Technically, a subject-object-verb language, Greek word order is more “free-form” than many languages, that is more flexible. There is another rule in Greek that often takes precedence over it, that is the rule that the most important words should come first in a sentence, with additional information following. The most important words can be the verb, the subject, or the object so any of them can come first.
Jesus’s word order is even more "free form” than normal Greek. He doesn’t abide by any rules that I can see other than arranging the words to make them interesting and to create suspense. His favorite trick is to put the most important information last in a sentence. In English, we call this the punchline. All of this is, of course, lost in translation.
Putting the Verb First
The Lord’s Prayer starts with a series of sentences that begin with the verb. In each of these sentences, the subject is held back as a surprise. Those promoting the Aramaic Hypothesis (see this article) take this as evidence of Jesus's original words being Aramaic, but Aramaic doesn't put the subject last as Jesus does. Actually, no language does that, except the language of humor.

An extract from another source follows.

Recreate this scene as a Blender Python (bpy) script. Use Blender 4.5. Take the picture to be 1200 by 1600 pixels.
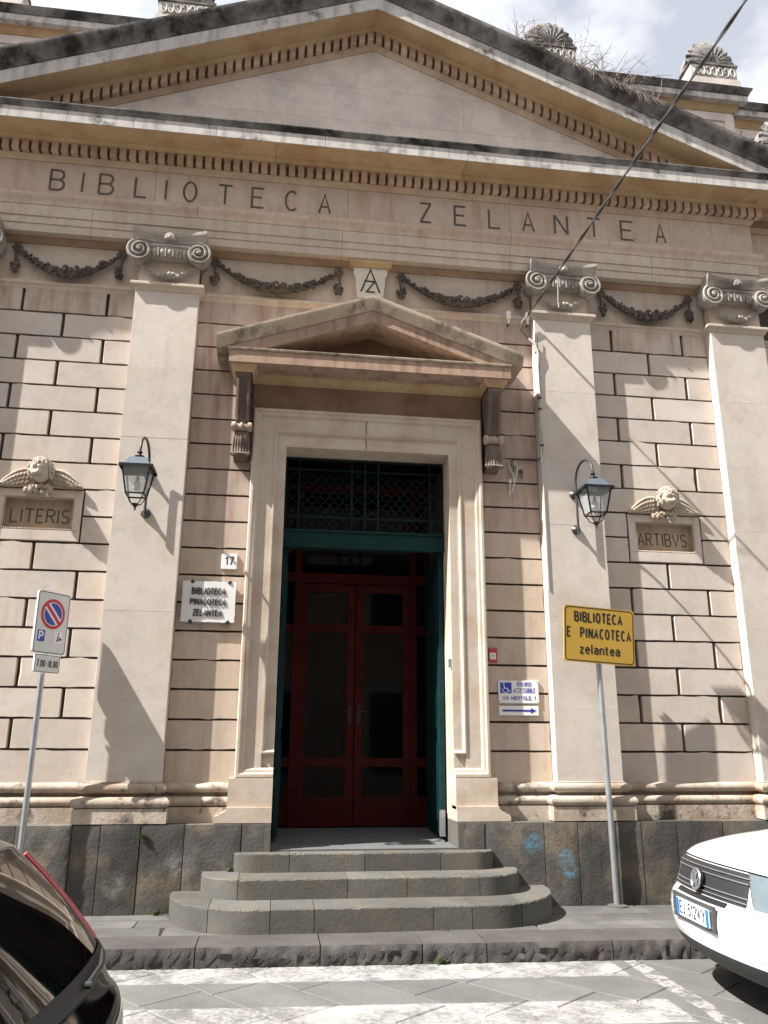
import bpy, bmesh, math, random
from mathutils import Vector, Matrix
random.seed(7)
R = math.radians
for o in list(bpy.data.objects): bpy.data.objects.remove(o)
scene = bpy.context.scene
COL = scene.collection

# ------------------------------------------------------------------ camera
CAM = Vector((-0.93064, -8.60727, 1.575)); YAW, PITCH, ROLL, FPX = 0.1297, 0.27804, 0.0057, 1247.82
fw = Vector((math.sin(YAW)*math.cos(PITCH), math.cos(YAW)*math.cos(PITCH), math.sin(PITCH)))
rt = Vector((math.cos(YAW), -math.sin(YAW), 0)); up = rt.cross(fw)
r2 = math.cos(ROLL)*rt + math.sin(ROLL)*up; u2 = -math.sin(ROLL)*rt + math.cos(ROLL)*up
cd = bpy.data.cameras.new('camera'); cam = bpy.data.objects.new('camera', cd); COL.objects.link(cam)
M4 = Matrix((r2, u2, -fw)).transposed().to_4x4(); M4.translation = CAM; cam.matrix_world = M4
cd.sensor_fit = 'HORIZONTAL'; cd.sensor_width = 36.0; cd.lens = 36.0*FPX/1200.0
cd.clip_start = 0.05; cd.clip_end = 3000
scene.camera = cam
scene.render.resolution_x, scene.render.resolution_y = 768, 1024

# ------------------------------------------------------------------ sky, sun, exposure
SUNDIR = Vector((3.26, 1.0, -3.98)).normalized()          # the way the light travels
toS = -SUNDIR
el = math.asin(toS.z); az = math.atan2(toS.x, toS.y)       # clockwise from +Y
world = bpy.data.worlds.new('World'); scene.world = world; world.use_nodes = True
nt = world.node_tree; nt.nodes.clear()
wo = nt.nodes.new('ShaderNodeOutputWorld'); bg = nt.nodes.new('ShaderNodeBackground')
sky = nt.nodes.new('ShaderNodeTexSky'); sky.sky_type = 'NISHITA'; sky.sun_disc = False
sky.sun_elevation = el; sky.sun_rotation = az; sky.air_density = 1.0; sky.dust_density = 1.5; sky.ozone_density = 1.0
tc = nt.nodes.new('ShaderNodeTexCoord'); mp = nt.nodes.new('ShaderNodeMapping'); mp.inputs['Scale'].default_value = (1, 1, 1.9)
mp.inputs['Location'].default_value = (0.35, 0.1, 0.2)
nz = nt.nodes.new('ShaderNodeTexNoise'); nz.inputs['Scale'].default_value = 2.1; nz.inputs['Detail'].default_value = 6; nz.inputs['Roughness'].default_value = 0.56
rp = nt.nodes.new('ShaderNodeValToRGB'); rp.color_ramp.elements[0].position = 0.40; rp.color_ramp.elements[1].position = 0.56; rp.color_ramp.elements[0].color = (.36,.36,.36,1)
mx = nt.nodes.new('ShaderNodeMix'); mx.data_type = 'RGBA'
mx.inputs['B'].default_value = (11.5, 11.6, 11.75, 1)
nt.links.new(tc.outputs['Generated'], mp.inputs[0]); nt.links.new(mp.outputs[0], nz.inputs['Vector'])
nt.links.new(nz.outputs['Fac'], rp.inputs[0]); nt.links.new(rp.outputs[0], mx.inputs['Factor'])
nt.links.new(sky.outputs[0], mx.inputs['A']); nt.links.new(mx.outputs['Result'], bg.inputs[0])
bg.inputs[1].default_value = 0.056
nt.links.new(bg.outputs[0], wo.inputs[0])
sd = bpy.data.lights.new('sun', 'SUN'); sd.energy = 5.0; sd.angle = R(0.53); sd.color = (1.0, 0.965, 0.91)
sun = bpy.data.objects.new('sun', sd); COL.objects.link(sun); sun.location = (-12, -6, 16)
sun.rotation_euler = SUNDIR.to_track_quat('-Z', 'Y').to_euler()
vs = scene.view_settings; vs.view_transform = 'Standard'; vs.look = 'None'; vs.gamma = 1; vs.exposure = 1.27; vs.use_curve_mapping = False
scene.render.engine = 'CYCLES'
scene.cycles.max_bounces = 5; scene.cycles.diffuse_bounces = 3; scene.cycles.glossy_bounces = 3; scene.cycles.transmission_bounces = 4; scene.cycles.transparent_max_bounces = 6

# ------------------------------------------------------------------ materials
class N:
    def __init__(s, name):
        s.m = bpy.data.materials.new(name); s.m.use_nodes = True; s.t = s.m.node_tree; s.t.nodes.clear()
        s.out = s.n('ShaderNodeOutputMaterial'); s.b = s.n('ShaderNodeBsdfPrincipled'); s.l(s.b.outputs[0], s.out.inputs[0])
        s.pos = s.n('ShaderNodeNewGeometry').outputs['Position']
    def n(s, k): return s.t.nodes.new(k)
    def l(s, a, b): s.t.links.new(a, b)
    def noise(s, scale, detail=4, rough=.55, stretch=None, off=(0,0,0)):
        v = s.pos
        if stretch or off != (0,0,0):
            m = s.n('ShaderNodeMapping'); m.inputs['Scale'].default_value = stretch or (1,1,1); m.inputs['Location'].default_value = off
            s.l(v, m.inputs[0]); v = m.outputs[0]
        t = s.n('ShaderNodeTexNoise'); t.inputs['Scale'].default_value = scale; t.inputs['Detail'].default_value = detail; t.inputs['Roughness'].default_value = rough
        s.l(v, t.inputs['Vector']); return t.outputs['Fac']
    def ramp(s, f, a, b, lo=0.0, hi=1.0):
        r = s.n('ShaderNodeMapRange'); r.inputs[1].default_value = a; r.inputs[2].default_value = b; r.inputs[3].default_value = lo; r.inputs[4].default_value = hi
        r.clamp = True; s.l(f, r.inputs[0]); return r.outputs[0]
    def mix(s, f, a, b):
        m = s.n('ShaderNodeMix'); m.data_type = 'RGBA'
        for v, i in ((f, 'Factor'), (a, 'A'), (b, 'B')):
            if hasattr(v, 'is_output'): s.l(v, m.inputs[i])
            elif i == 'Factor': m.inputs[i].default_value = v
            else: m.inputs[i].default_value = (*v[:3], 1)
        return m.outputs['Result']
    def mul(s, a, v):
        m = s.n('ShaderNodeMix'); m.data_type = 'RGBA'; m.blend_type = 'MULTIPLY'; m.inputs['Factor'].default_value = 1
        s.l(a, m.inputs['A'])
        if hasattr(v, 'is_output'): s.l(v, m.inputs['B'])
        else: m.inputs['B'].default_value = (*v, 1)
        return m.outputs['Result']
    def math(s, op, a, b=None):
        m = s.n('ShaderNodeMath'); m.operation = op
        for i, v in enumerate((a, b)):
            if v is None: continue
            if hasattr(v, 'is_output'): s.l(v, m.inputs[i])
            else: m.inputs[i].default_value = v
        return m.outputs[0]
    def rand(s): return s.n('ShaderNodeObjectInfo').outputs['Random']
    def color(s, c):
        if hasattr(c, 'is_output'): s.l(c, s.b.inputs['Base Color'])
        else: s.b.inputs['Base Color'].default_value = (*c[:3], 1)
    def bump(s, h, strength=.3, dist=.01):
        b = s.n('ShaderNodeBump'); b.inputs['Strength'].default_value = strength; b.inputs['Distance'].default_value = dist
        s.l(h, b.inputs['Height']); s.l(b.outputs[0], s.b.inputs['Normal'])
    def set(s, **k):
        for a, v in k.items():
            s.b.inputs[{'rough':'Roughness','metal':'Metallic','spec':'Specular IOR Level','coat':'Coat Weight','trans':'Transmission Weight','alpha':'Alpha','ior':'IOR','coatr':'Coat Roughness'}[a]].default_value = v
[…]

The first three sentences of the Lord’s Prayer begin with a verb. In English, we put the verb first in commands as well, but we don’t have third-party commands. English commands all assume the subject “you.” I am not going to go into the nature of a third-party command except to describe it as something that must occur, usually translated—sloppily in my opinion—as “let” something occur, but better, though not perfectly, translated as “it must” occur. In this case, “It must be purified…!” (Matthew 6:9) “It must show up…!” “It must happen…!” (Matthew 6:10)

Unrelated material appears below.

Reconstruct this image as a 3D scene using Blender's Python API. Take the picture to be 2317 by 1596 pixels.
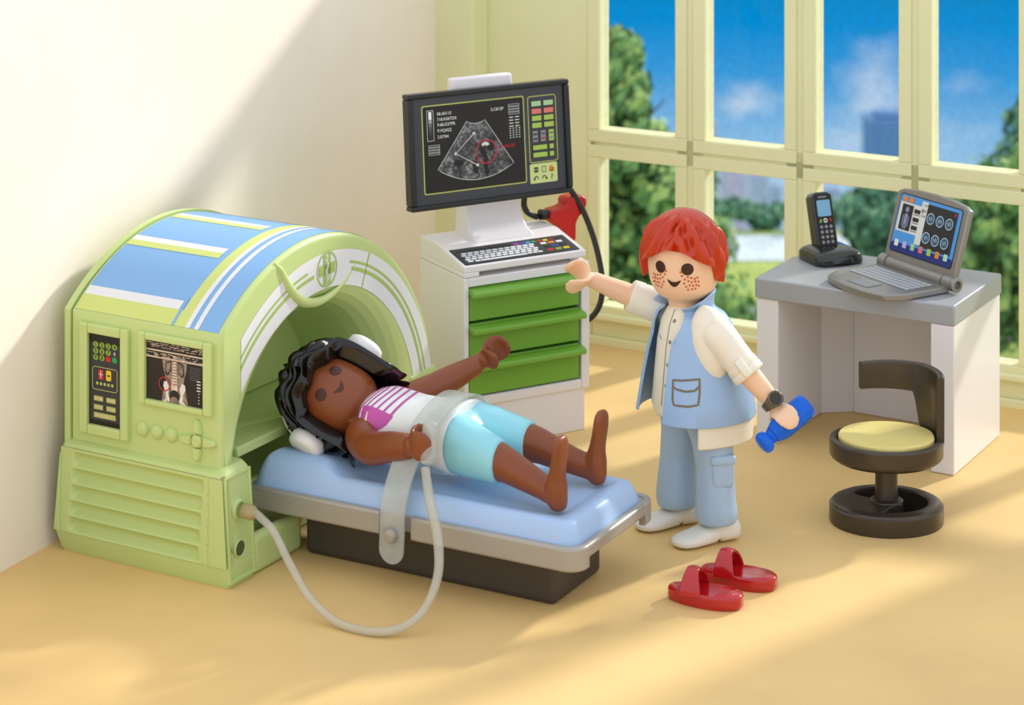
import bpy, bmesh, math, random
from math import sin, cos, pi, radians, sqrt, atan2, hypot
from mathutils import Vector, Matrix, noise
from mathutils.bvhtree import BVHTree
random.seed(7)
S = bpy.context.scene
for o in list(bpy.data.objects): bpy.data.objects.remove(o)
COL = S.collection
HC = 4.4          # camera height
FP = 5500.0       # focal length in pixels of the 2317 wide frame
# ---------------------------------------------------------------- camera
cd = bpy.data.cameras.new('camera'); cam = bpy.data.objects.new('camera', cd); COL.objects.link(cam)
cam.location = (0, 0, HC); cam.rotation_euler = (pi/2, 0, 0)
cd.sensor_width = 36; cd.sensor_fit = 'HORIZONTAL'; cd.lens = 36*FP/2317
cd.shift_y = -1620/2317.0
cd.clip_end = 1000
cd.dof.use_dof = True; cd.dof.focus_distance = 12.1; cd.dof.aperture_fstop = 1.6
S.camera = cam
S.view_settings.view_transform = 'Standard'; S.view_settings.look = 'None'
S.view_settings.gamma = 1; S.view_settings.use_curve_mapping = False
S.view_settings.exposure = 0.0

def lin(h):
    if isinstance(h, (tuple, list)): return tuple(h)[:3]
    h = h.lstrip('#'); r = []
    for i in (0, 2, 4):
        c = int(h[i:i+2], 16)/255
        r.append(c/12.92 if c <= .04045 else ((c+.055)/1.055)**2.4)
    return tuple(r)
def w(px, py, Y):       # real point at distance Y seen in direction of a frame pixel
    return Vector(((px-1158.5)*Y/FP, Y, HC-(py+822)*Y/FP))
# ---------------------------------------------------------------- world
W = bpy.data.worlds.new('sky'); S.world = W; W.use_nodes = True
nt = W.node_tree; nt.nodes.clear()
def N(nt, t, **k):
    n = nt.nodes.new(t)
    for a, b in k.items(): setattr(n, a, b)
    return n
def L(nt, a, b): nt.links.new(a, b)
tc = N(nt, 'ShaderNodeTexCoord'); sep = N(nt, 'ShaderNodeSeparateXYZ'); L(nt, tc.outputs['Generated'], sep.inputs[0])
def ramp(nt, stops, interp='LINEAR'):
    r = N(nt, 'ShaderNodeValToRGB'); cr = r.color_ramp; cr.interpolation = interp
    while len(cr.elements) > 1: cr.elements.remove(cr.elements[-1])
    for i, (p, c) in enumerate(stops):
        e = cr.elements[0] if i == 0 else cr.elements.new(p)
        e.position = p; c = lin(c); e.color = (*c, 1)
    return r
mr = N(nt, 'ShaderNodeMapRange'); L(nt, sep.outputs['Z'], mr.inputs[0])
mr.inputs[1].default_value = -.25; mr.inputs[2].default_value = -.13
sky = ramp(nt, [(0, '#d3e8f6'), (.2, '#bcdcf3'), (.42, '#8ac4f0'), (.62, '#3ba2e6'), (.78, '#0094e0'), (1, '#008ac8')])
L(nt, mr.outputs[0], sky.inputs[0])
# clouds
def cloud(px, py, rx, ry, amt):
    d = Vector(((px-1158.5)/FP, 1, -(py+822)/FP)).normalized()
    s = N(nt, 'ShaderNodeVectorMath', operation='SUBTRACT'); L(nt, tc.outputs['Generated'], s.inputs[0]); s.inputs[1].default_value = d
    m = N(nt, 'ShaderNodeVectorMath', operation='MULTIPLY'); L(nt, s.outputs[0], m.inputs[0]); m.inputs[1].default_value = (FP/rx, 4, FP/ry)
    nz = N(nt, 'ShaderNodeTexNoise'); L(nt, m.outputs[0], nz.inputs['Vector']); nz.inputs['Scale'].default_value = 1.3; nz.inputs['Detail'].default_value = 5
    ln = N(nt, 'ShaderNodeVectorMath', operation='LENGTH'); L(nt, m.outputs[0], ln.inputs[0])
    a = N(nt, 'ShaderNodeMath', operation='MULTIPLY_ADD'); L(nt, nz.outputs[0], a.inputs[0]); a.inputs[1].default_value = 2.4; 
    b = N(nt, 'ShaderNodeMath', operation='MULTIPLY'); L(nt, ln.outputs['Value'], b.inputs[0]); b.inputs[1].default_value = -1.0
    L(nt, b.outputs[0], a.inputs[2])
    c = N(nt, 'ShaderNodeMapRange'); L(nt, a.outputs[0], c.inputs[0]); c.inputs[1].default_value = .15; c.inputs[2].default_value = 1.3; c.inputs[4].default_value = amt
    return c.outputs[0]
base = sky.outputs[0]
for c in (cloud(1690, 225, 75, 42, .55), cloud(1980, 160, 95, 80, .45), cloud(1990, 225, 70, 40, .5), cloud(1980, 300, 200, 70, .35), cloud(2180, 185, 60, 30, .2)):
    mx = N(nt, 'ShaderNodeMixRGB'); L(nt, c, mx.inputs[0]); L(nt, base, mx.inputs[1]); mx.inputs[2].default_value = (.92, .96, 1, 1); base = mx.outputs[0]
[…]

All three of these sentences create suspense on the part of the listener. In each case, the listener must wait to learn what "it" is. In each case, the Lord’s Prayer addresses that curiosity with the subject following the verb, "that name," "that realm," and "that desire." The "that" is actually the article "the," but the Greek article is closer to demonstrative pronoun ("this," "that") than the English article. Those articles highlight the word, but the listener must wait to learn which name, realm, and desire Jesus is talking about. That answer for all three sentences is the same, "of yours."
This word order of the possessive/genitive descriptor following the noun preceded by an article is Jesus’s favorite, but only one of three forms he uses. In English, the possessive phrase "of yours" works fine after the noun, especially with a "this" or "that" before it. The English phrase works essentially like the Greek one does, creating more suspense. This structure of putting the possessive pronoun after the noun is the most common in Greek, but Jesus does not always use it. Sometimes he will put the possessive before the noun, with or without the article, depending on what he wants to emphasize.
Fast Changes
Notice his repetition of three sentences in the same form. Jesus does this consistently to create an expectation on the part of his audience. Once that expectation is formed, he can surprise them by changing it up. We see this in the Lord’s Prayer.
First, he changes to the unusual object first form with “this bread of ours.”(Matthew 6:11) Notice, he also changes the modifier as well, from “yours” to “ours,” but keeps if after the noun. Then comes the verb/subject, “give” in the form of a command, where the form indicates the subject is the second-person. The command verb form, the imperative, is used both for commands and requests. This makes the sentence form object-verb-subject, a word order is not used in any common language, occurring only in a couple of South American Caribbean languages spoken by a few hundred people and, of course, Klingon. This sentence too ends with “of ours.”
Then, the prayer then uses the verb-subject-object form with the addition of an indirect object ,"Forgive us our debts." The Greek in this clause alone following the common English translation in terms of order.
As the verse continues, it uses the same root verb and object in the next sentence, but it changes the word order to subject-verb-object form, putting the pronoun “we” before the verb (Matthew 6:12). This pronoun is only used to change the word order, emphasizing the subject, since this information appears in the verb ending. This makes his listeners wonder what “we” are promising in the prayer before finding out, “let go of those debtors of ours.” The forgiving of our debtors was the "punchline" at the end of the idea, paralleling the previous verse but reversing its idea.
The prayer ends by returning to the verb/subject-object form for the last two sentences (Matthew 6:13). This form was only used once before, in the “forgive us” line. Now it is repeated, but the final clauses do not end on an “of yours” of “of ours” phrase, instead ending on two preposition phrases, one beginning with Greet version of “into” and the following one beginning with the Greek version of “out of,” again, two opposite.
Conclusion
Jesus’s speaking style of shifting sentence word order was not an accident. It was used intentionally to grasp and hold an audience’s attention, to make them literally hang on every word, to create expectations only to dash them. It was the opposite of boring and very different than the styles of the writers of the Gospels and epistles of the New Testament, which were more orderly in a logical sense, but must less interesting.
Notice the subtle use of opposite ideas here. The “of yours” sentence end changing to “of ours.” The being forgiven our debts in return for forgiving our debtors. The avoiding being lead “into” something, instead seeking to get “out of” something else. This use of interesting opposites will the the topic of a future article.